Проклятая работенка сегодня! Шмидт выкопал какого-то немца, которого зовут Глот и которого мы сразу очень точно переименовали в «Живоглота», пригнал Эрну, Гельба с его фрау, организовали так называемую «немецкую бригаду» и задали нам жару. Работали не то что «до пота лица своего», а просто «до мыла». Целый день возили снопы, и целый день я горько завидовала Симе и всем остальным, кто был на поле и на вольном воздухе навьючивал снопы на воз. Мы же — я, Василий и мама — складывали их в сарае, задыхаясь от духоты и от пыли, под его пышущей жаром крышей. Я ободрала в кровь все ноги об солому. Просто не представляю сейчас, как выдержала до вечера. Шли домой до такой степени усталые, что не хотелось даже разговаривать.

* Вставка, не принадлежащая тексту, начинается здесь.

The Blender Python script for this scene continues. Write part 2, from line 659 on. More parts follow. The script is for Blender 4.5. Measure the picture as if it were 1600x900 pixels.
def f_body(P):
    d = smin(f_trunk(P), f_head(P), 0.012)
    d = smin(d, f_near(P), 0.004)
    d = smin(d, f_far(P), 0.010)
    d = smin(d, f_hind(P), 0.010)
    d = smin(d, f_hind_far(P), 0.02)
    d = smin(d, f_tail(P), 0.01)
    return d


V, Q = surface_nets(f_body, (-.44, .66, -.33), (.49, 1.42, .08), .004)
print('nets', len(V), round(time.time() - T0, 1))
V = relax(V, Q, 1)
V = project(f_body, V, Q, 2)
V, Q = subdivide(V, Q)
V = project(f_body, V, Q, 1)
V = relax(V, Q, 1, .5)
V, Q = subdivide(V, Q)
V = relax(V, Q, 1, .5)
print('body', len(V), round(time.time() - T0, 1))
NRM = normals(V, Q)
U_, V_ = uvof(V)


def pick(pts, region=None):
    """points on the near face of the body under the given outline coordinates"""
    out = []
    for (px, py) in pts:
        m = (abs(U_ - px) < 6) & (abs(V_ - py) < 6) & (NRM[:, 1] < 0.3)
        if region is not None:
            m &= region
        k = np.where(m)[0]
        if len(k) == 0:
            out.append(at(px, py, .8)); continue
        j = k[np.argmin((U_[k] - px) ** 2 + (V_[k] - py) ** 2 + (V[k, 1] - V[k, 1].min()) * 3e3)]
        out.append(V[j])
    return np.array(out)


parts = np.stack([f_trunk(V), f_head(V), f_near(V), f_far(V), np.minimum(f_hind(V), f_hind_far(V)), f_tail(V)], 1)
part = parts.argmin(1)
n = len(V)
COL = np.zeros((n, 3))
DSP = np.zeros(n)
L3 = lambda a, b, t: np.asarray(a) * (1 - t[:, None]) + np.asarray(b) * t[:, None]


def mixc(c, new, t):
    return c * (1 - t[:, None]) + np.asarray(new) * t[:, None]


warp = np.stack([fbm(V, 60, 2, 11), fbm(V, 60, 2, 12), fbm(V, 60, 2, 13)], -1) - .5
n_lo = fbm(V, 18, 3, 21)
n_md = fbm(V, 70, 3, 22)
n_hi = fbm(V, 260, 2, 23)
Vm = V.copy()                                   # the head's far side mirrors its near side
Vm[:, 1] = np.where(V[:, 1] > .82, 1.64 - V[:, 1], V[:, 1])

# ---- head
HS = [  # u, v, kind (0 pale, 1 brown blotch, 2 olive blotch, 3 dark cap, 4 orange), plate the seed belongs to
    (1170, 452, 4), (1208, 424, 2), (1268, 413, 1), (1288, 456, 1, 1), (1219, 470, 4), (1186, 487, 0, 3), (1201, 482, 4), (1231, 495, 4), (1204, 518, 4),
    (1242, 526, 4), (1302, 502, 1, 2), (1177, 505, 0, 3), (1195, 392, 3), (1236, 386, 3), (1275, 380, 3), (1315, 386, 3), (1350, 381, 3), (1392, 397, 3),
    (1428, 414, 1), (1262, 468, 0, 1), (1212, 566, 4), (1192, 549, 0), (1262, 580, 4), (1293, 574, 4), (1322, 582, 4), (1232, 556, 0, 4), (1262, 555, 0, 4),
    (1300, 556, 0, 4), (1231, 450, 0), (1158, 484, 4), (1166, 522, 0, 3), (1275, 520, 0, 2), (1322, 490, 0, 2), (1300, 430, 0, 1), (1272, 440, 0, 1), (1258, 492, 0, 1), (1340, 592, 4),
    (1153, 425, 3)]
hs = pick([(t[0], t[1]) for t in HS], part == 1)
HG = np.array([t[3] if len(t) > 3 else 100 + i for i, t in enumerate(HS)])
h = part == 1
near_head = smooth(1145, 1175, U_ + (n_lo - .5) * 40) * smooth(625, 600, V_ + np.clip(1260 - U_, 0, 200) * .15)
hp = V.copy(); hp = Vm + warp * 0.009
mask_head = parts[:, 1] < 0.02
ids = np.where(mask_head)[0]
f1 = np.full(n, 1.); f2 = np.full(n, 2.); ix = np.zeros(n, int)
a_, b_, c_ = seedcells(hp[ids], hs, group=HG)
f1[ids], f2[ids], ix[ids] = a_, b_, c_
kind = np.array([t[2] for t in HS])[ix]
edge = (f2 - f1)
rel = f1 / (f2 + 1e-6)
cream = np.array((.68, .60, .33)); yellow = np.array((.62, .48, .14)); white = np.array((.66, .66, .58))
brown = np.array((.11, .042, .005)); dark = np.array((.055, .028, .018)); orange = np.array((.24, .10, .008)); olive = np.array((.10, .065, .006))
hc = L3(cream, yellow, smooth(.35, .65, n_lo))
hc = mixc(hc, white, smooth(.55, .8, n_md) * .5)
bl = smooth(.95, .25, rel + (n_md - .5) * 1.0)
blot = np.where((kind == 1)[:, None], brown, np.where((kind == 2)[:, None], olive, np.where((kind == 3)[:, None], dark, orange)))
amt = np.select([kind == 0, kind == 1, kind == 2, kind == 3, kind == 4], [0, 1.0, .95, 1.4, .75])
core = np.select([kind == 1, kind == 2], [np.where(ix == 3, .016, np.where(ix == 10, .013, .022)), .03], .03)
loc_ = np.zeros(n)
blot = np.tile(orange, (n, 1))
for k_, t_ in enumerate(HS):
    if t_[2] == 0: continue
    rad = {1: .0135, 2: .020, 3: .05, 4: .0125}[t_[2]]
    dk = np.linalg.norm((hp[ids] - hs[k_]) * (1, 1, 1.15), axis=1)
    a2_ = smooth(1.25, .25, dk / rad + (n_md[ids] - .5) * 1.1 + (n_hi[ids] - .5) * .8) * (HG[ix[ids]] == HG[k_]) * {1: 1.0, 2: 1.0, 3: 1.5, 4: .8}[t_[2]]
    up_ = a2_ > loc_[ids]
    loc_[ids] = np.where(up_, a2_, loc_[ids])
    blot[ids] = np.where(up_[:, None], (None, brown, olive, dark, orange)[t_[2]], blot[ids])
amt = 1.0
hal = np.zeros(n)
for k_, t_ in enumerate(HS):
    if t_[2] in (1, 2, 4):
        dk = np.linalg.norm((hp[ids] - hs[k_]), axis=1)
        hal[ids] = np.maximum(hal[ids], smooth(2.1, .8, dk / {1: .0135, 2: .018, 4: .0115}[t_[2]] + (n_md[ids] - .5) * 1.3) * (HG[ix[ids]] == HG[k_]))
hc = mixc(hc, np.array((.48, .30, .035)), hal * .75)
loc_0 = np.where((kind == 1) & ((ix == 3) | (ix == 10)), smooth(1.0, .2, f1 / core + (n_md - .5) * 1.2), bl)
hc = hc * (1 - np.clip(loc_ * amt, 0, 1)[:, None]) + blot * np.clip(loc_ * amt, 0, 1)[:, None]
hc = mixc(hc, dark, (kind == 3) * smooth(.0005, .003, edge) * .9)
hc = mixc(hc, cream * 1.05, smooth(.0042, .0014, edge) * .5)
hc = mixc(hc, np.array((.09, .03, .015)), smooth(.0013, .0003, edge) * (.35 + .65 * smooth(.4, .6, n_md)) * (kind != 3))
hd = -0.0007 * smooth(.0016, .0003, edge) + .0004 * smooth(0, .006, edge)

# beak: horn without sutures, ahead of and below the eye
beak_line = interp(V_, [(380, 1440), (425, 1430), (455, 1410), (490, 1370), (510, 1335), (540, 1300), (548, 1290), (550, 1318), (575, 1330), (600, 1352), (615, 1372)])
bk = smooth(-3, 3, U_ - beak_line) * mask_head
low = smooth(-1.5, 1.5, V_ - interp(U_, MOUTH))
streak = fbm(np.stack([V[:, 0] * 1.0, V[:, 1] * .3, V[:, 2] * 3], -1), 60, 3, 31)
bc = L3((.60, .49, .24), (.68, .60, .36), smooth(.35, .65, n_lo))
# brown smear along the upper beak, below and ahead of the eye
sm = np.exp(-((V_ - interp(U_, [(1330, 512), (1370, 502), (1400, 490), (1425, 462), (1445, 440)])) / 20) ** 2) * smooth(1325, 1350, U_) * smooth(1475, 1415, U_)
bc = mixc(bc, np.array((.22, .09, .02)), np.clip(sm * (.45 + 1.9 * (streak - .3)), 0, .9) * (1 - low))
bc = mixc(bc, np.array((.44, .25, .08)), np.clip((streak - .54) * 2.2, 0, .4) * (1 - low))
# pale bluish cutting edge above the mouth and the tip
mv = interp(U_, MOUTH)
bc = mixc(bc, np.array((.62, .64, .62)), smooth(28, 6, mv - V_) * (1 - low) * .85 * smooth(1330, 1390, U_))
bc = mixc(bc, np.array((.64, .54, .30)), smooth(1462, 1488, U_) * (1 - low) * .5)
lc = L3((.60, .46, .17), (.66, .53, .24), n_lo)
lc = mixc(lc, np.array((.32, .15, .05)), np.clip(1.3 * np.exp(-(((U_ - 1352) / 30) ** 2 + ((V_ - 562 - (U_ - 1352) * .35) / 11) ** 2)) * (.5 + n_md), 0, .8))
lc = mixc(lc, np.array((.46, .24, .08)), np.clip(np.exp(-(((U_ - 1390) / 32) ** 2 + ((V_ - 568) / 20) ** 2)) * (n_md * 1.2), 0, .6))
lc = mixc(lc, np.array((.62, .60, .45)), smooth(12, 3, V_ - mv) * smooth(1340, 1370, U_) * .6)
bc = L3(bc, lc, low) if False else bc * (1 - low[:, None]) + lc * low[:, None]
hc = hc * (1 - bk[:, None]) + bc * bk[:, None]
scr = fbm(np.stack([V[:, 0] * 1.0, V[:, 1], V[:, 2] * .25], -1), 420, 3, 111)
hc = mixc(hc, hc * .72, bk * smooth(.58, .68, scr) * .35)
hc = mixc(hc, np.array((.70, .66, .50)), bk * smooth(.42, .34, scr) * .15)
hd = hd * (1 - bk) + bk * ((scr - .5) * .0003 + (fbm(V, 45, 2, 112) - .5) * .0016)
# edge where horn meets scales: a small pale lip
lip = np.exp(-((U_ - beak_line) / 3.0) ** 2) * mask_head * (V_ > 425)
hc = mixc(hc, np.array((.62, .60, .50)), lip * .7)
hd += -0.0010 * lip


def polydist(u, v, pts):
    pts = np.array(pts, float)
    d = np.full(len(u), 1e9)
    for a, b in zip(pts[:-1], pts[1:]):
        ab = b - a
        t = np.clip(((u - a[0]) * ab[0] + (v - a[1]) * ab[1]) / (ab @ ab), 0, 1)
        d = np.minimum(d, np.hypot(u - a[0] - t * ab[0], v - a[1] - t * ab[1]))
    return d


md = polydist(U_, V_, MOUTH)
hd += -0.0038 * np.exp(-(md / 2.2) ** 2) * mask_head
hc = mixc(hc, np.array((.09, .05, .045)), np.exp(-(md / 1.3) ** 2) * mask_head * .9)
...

А зато дома ждала радость: получила письмо от Зои Евстигнеевой. Через какого-то русского, который бывал в наших краях, она случайно, в разговоре, узнала мой адрес и сразу же написала. Как я обрадовалась, получив от нее весточку! Оказывается, она живет по ту сторону Мариенвердера в имении Грюн Вайзе, что в пятнадцати километрах от города. Значит, встретиться нам невозможно. Зоя, милая Зоя, я узнаю́ ее по этим, полным спокойной уверенности, словам: «Скоро все будет хорошо. Я верю в это...»

Я ведь тоже верю, Зоя, иначе бы нам нельзя было и жить, если б не было этой светлой веры. Как я жалею, что мы с тобою не вместе. Нам бы гораздо легче было вдвоем. Мне уже и сейчас легко на душе после твоего письма.

Живет она плохо, даже очень плохо. Пишет, что у ее хозяина недавно погиб сын в России, и вся его ненависть к русским обрушилась на нее одну, так как в имении русских больше нет, лишь поляки и пленные французы. С дядей Толей их разлучили. Он, правда, живет не так далеко от нее, но видеться им удается только по воскресеньям.

Как мне жалко тебя, Зоя, и обидно, что ничем не могу помочь. Я написала ей сразу ответ, где тоже, в свою очередь, стараюсь ободрить ее теми же словами: «Скоро все будет хорошо. Потерпи».